A comunicação não violenta (CNV) é uma prática desenvolvida pelo psicólogo estadunidense Marshall Bertram Rosenberg para que as pessoas se relacionem de forma clara e satisfatória. De acordo com psicóloga Lúcia Nabão, a técnica também pode ser utilizada pelos professores na relação com os alunos.
“A CNV abandona o universo do certo e errado, bom e ruim, concordo e discordo, para praticar a empatia e tentar entender o universo de cada pessoa”, resume.
Entre seus princípios está a premissa que todos os seres humanos possuem as mesmas necessidades, como ser amado, respeitado, ter segurança, proteção e apoio. “Entretanto, as pessoas não conseguem expressar isso com clareza, manifestando-se de uma forma violenta”, explica. “Mudar a linguagem, contudo, pode reverter a situação e promover uma conexão profunda”, destaca.
Segundo a CNV, o professor investigaria internamente qual a sua necessidade e a do estudante antes de começar um diálogo. “Entendo o que estou precisando atender, suprir. Isso exige uma escuta para compreensão, que é diferente da escuta para dar uma resposta”, ensina. “Investigo também os sentimentos daquele aluno, o momento de vida que está passando e suas carências antes de agir”, pondera.
Sem julgamento
Outro princípio da CNV é nunca dar um diagnóstico sobre um estudante – você é isso ou aquilo – ou julgar o outro. Da mesma forma, não se deve aceitar como verdade o diagnóstico, xingamento, julgamento ou rótulo dado pelo outro. “Ou seja, não levar para o pessoal”, sintetiza a psicóloga.
“Por exemplo, o aluno diz que professor é idiota. O profissional não deve se conectar com isso, mas pensar ‘quais necessidades dele não estão sendo atendidas para ele se expressar assim?’. Ao fazer isso, o educador sai da lógica do ataque e contra-ataque e desconstrói uma relação que poderia ser violenta”, recomenda.
“Em outras palavras, a violência é barrada quando o adulto vai além do rótulo, do xingamento, e escuta o que está por trás disso. Às vezes, pode ser um pedido de ajuda”, sugere. “Isso, claro, não quer dizer que o docente concorde com a atitude do estudante”, lembra.

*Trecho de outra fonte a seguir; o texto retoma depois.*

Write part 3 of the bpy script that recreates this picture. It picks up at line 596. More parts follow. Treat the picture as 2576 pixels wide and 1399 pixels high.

“Se o aluno diz algo que pode ser considerado violento e o professor responde, onde isso vai parar? Muitas guerras nascem assim”, reflete.
Mudança de cultura
Trabalhar com a CNV também exige entender que todos estão na mesma ordem de importância: professor, diretor, funcionários e corpo discente. A hierarquia deixa de ser vertical. “É preciso disponibilidade para ouvir a todos e desconstruir o lugar de poder que você tem sobre o estudante. Abandonar a cultura que diz que o aluno só está lá para obedecer”, orienta.
Ainda é indicado inverter uma lógica de que o adulto sabe o que é melhor para todos. “Se age assim, ele deixa de ouvir a criança ou o jovem. Para Marshall, isso não produzia bons relacionamentos”, justifica Nabão. “Quando eu parto do princípio que eu não sei qual a resposta para resolver uma situação que se coloca, tenho curiosidade e vontade de compreender o outro. Estou aberto”, ilustra.
Também não vale usar a CNV para manipular o aluno para que ele cumpra o que o professor deseja. “Por exemplo, falar de um jeito delicado para, no fundo, querer que realize a minha vontade”, alerta.
Marshall ainda desencorajava a lógica de punição e recompensa. “É necessário abandonar a ideia de que isso educa. Para relativizar essa discussão, basta olhar para o encarceramento em massa: o indivíduo está sendo punido por crimes, mas ele não sai melhor do que entrou. Outro problema é que a punição pode vir com uma carga de humilhação”, explica.
Segundo a psicóloga, isso não significa que a CNV é permissiva em relação às regras. “A partir da escuta, eu crio acordo, combinados, que não são impostos, mas construídos em conjunto e que atenderão às necessidades de todos. Isso faz com que os alunos queiram colaborar”, diferencia.
“A CNV parte do princípio que todos os seres gostam de contribuir com o outro. Afinal, a sobrevivência do ser humano no planeta se deu por agrupamento”, conta. “Mas, quando muitas necessidades deixam de ser atendidas e não há respeito, autonomia, poder de escolha e justiça, o estudante não vai desejar contribuir”, explica.
A psicóloga, contudo, reconhece que o trabalho com a CNV é mais árduo para adultos. “Exige descontruir hábitos de linguagem e de julgamento, que já estão enraizados, em prol da compreensão empática”, informa. “Porém, com o exercício diário, é possível garantir um processo educativo em que o ser humano é olhado por inteiro, e onde se ensina pelo exemplo”, finaliza.